College doesn't usually involve that level of prodding, but it's easy to forget the feeling of being constantly judged. If your recent experience as a student in high school was usually of being judged stupid and/or lazy, and you're right back in a classroom at 18 in a course that 'doesn't count' because you aren't yet up to 'college level' work, I could see the emotional response of heading out the door at the first opportunity. (Several years ago I went back to my alma mater, Snooty Liberal Arts College, for a wedding. Just walking around campus, I felt that gut-level nervousness that I used to feel every single day for four years. Like pain, it's easy to forget, but that doesn't make it any less real.)
Although I could get drummed out of the dean's union for saying so, there are some kids, I think, for whom college is the right call at 25 but not at 18. Some kids need to get the fire in the belly, and a few years of crappy seven-bucks-an-hour jobs can light a fire in even the most determined slacker. Some will find routes to a satisfying life that don't involve college, and that's fine; others will determine that they need a degree to get where they want to go, but they have to figure that out for themselves.
I don't want to be tasked with figuring out, when they're 17, which kids are which.
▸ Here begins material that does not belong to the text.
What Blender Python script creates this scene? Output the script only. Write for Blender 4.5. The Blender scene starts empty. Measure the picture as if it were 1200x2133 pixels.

That's one reason I'm grateful for the open-admissions model – sometimes it's hard to tell the late bloomer from the dedicated slacker. And sometimes the shock of academic failure can serve as a needed wake-up call. Just because a kid failed a class doesn't necessarily mean that the college didn't accomplish something.
A kid who managed to get through high school on a diet of youtube and weed probably needs a wake-up call as much as, or even more than, he needs a course in basic algebra. If that wake-up call involves dealing with personal issues and bouncing around the seedier side of the economy for a few years, well, that's what a vision quest looks like these days.
How do you motivate the disaffected teenager?